--- start ---

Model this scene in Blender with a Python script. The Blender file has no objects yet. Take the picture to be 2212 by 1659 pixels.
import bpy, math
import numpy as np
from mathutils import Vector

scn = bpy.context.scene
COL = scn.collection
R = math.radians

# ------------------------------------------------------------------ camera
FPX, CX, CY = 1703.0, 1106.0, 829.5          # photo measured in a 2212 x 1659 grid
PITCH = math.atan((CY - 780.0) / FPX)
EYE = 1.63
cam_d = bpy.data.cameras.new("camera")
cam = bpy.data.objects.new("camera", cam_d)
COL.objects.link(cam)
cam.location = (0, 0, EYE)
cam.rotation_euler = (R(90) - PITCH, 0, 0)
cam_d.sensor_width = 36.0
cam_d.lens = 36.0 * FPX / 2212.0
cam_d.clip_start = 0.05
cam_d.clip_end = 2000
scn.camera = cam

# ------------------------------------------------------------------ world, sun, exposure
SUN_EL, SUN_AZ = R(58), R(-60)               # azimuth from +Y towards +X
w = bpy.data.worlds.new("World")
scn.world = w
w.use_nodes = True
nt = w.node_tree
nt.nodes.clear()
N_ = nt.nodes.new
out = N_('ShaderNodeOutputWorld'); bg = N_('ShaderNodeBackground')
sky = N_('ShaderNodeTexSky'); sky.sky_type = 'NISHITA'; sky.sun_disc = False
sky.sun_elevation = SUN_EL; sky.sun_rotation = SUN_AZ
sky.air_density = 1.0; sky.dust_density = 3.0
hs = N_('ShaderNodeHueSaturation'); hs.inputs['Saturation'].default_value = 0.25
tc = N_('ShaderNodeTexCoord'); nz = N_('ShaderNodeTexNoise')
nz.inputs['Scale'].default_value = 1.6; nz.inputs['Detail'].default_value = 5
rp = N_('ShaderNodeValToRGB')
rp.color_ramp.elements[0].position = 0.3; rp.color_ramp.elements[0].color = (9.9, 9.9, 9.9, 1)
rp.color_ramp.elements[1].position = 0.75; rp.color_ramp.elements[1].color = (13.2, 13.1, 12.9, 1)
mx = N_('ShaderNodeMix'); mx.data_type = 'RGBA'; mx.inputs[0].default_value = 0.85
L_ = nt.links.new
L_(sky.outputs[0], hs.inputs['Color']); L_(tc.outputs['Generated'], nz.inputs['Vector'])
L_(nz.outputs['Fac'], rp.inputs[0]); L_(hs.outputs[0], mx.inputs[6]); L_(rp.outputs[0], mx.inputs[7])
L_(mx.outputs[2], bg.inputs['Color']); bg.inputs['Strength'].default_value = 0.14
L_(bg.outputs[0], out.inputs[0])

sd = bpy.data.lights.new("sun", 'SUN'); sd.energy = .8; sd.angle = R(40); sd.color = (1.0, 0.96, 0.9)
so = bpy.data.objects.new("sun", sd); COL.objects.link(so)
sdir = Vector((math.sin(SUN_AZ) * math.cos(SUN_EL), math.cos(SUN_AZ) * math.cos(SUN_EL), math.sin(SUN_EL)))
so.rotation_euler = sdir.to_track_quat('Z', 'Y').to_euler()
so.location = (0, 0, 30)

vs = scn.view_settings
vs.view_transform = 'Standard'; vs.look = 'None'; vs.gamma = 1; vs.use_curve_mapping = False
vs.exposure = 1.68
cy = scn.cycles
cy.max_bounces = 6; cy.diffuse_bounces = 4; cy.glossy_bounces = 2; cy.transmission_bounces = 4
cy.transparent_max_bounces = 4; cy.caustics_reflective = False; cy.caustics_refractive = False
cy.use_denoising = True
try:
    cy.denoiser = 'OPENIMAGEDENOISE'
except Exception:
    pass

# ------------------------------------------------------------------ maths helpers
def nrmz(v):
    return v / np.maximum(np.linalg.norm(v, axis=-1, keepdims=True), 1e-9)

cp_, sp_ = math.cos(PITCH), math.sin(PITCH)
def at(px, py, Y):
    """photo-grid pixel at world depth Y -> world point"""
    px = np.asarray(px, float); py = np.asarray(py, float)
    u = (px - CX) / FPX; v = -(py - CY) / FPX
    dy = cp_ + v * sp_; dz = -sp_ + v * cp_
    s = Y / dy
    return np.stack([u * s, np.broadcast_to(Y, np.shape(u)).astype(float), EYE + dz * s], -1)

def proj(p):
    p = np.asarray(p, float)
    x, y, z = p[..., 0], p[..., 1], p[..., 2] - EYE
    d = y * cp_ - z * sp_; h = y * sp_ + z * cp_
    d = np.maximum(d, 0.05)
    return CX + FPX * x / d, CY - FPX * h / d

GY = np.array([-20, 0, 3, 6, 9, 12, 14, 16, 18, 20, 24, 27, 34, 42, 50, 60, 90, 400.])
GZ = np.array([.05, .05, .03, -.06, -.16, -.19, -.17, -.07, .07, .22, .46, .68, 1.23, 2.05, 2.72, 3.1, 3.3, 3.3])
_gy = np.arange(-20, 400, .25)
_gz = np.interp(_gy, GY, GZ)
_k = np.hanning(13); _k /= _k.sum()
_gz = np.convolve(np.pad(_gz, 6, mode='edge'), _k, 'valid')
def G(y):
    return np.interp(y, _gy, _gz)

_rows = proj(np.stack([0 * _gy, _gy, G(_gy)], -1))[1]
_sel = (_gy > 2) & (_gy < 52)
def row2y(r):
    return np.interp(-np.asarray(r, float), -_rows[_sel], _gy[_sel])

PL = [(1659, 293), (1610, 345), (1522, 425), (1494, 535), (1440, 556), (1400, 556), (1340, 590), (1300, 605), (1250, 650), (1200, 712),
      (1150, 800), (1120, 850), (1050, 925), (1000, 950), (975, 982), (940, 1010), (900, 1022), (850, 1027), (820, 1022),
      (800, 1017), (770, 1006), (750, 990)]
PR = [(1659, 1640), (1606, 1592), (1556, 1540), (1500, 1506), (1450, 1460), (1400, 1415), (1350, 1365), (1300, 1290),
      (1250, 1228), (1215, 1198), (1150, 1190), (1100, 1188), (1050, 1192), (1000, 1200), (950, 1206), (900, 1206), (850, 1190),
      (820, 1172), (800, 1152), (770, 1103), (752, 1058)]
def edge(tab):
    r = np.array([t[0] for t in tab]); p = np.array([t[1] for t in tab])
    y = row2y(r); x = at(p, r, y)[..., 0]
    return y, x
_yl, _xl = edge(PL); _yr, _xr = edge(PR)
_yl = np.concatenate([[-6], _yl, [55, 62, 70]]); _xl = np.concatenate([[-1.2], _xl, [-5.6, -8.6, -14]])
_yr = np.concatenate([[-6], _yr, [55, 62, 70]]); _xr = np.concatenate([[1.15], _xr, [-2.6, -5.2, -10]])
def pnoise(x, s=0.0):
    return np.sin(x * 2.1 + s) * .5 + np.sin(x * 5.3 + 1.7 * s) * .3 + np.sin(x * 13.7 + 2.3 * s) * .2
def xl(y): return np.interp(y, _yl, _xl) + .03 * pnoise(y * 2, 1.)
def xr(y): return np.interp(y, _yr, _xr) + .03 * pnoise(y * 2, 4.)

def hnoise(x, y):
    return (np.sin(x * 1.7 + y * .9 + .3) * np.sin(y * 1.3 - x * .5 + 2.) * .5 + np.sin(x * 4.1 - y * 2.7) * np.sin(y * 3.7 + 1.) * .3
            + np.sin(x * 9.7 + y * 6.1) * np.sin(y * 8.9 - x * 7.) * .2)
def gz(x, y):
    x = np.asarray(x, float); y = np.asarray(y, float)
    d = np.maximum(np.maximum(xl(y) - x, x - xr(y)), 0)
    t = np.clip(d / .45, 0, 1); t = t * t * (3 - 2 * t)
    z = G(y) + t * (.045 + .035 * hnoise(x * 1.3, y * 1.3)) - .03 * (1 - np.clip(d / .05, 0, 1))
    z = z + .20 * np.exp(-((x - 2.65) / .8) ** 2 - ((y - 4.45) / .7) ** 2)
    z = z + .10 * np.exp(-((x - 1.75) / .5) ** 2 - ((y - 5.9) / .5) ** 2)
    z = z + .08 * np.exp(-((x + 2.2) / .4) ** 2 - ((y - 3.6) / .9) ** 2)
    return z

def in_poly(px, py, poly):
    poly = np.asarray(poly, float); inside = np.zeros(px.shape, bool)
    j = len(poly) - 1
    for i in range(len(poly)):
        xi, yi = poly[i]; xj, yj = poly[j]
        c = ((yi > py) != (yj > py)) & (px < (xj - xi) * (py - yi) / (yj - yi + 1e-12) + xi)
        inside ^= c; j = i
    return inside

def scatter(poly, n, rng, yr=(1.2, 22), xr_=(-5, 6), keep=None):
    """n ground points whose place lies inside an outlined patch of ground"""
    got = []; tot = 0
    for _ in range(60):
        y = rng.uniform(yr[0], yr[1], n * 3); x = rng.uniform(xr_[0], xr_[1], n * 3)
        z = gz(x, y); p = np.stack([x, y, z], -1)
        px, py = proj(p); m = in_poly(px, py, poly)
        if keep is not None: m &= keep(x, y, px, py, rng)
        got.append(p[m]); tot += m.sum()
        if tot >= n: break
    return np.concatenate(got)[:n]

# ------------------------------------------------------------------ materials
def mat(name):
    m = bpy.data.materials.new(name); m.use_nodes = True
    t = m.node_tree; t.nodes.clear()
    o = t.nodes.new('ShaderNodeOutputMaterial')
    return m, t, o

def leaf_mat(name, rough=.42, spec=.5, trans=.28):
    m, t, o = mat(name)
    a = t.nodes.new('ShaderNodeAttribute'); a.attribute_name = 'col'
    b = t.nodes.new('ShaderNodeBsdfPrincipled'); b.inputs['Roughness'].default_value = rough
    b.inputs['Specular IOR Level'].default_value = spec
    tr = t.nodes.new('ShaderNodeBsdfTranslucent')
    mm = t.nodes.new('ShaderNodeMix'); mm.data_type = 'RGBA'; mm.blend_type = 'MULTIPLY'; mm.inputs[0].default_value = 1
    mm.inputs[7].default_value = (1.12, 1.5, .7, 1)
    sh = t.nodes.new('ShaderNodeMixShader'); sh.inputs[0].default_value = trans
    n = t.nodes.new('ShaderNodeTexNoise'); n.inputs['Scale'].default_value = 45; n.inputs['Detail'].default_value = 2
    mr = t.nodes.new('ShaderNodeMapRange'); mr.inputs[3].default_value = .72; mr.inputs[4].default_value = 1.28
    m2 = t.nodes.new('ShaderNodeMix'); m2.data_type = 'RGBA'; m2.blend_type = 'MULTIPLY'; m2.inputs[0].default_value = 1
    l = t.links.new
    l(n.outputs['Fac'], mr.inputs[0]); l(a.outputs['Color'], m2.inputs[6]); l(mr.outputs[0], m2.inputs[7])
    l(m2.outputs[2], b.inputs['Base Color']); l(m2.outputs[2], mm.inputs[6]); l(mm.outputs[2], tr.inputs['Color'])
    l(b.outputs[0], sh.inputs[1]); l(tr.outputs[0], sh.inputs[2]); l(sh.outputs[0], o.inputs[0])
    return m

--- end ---

● AIM: Extract the lines above, from the first one through the one containing "scn.camera = cam", and return only those, unchanged.

● WRITTEN ANSWER:
Model this scene in Blender with a Python script. The Blender file has no objects yet. Take the picture to be 2212 by 1659 pixels.
import bpy, math
import numpy as np
from mathutils import Vector

scn = bpy.context.scene
COL = scn.collection
R = math.radians

# ------------------------------------------------------------------ camera
FPX, CX, CY = 1703.0, 1106.0, 829.5          # photo measured in a 2212 x 1659 grid
PITCH = math.atan((CY - 780.0) / FPX)
EYE = 1.63
cam_d = bpy.data.cameras.new("camera")
cam = bpy.data.objects.new("camera", cam_d)
COL.objects.link(cam)
cam.location = (0, 0, EYE)
cam.rotation_euler = (R(90) - PITCH, 0, 0)
cam_d.sensor_width = 36.0
cam_d.lens = 36.0 * FPX / 2212.0
cam_d.clip_start = 0.05
cam_d.clip_end = 2000
scn.camera = cam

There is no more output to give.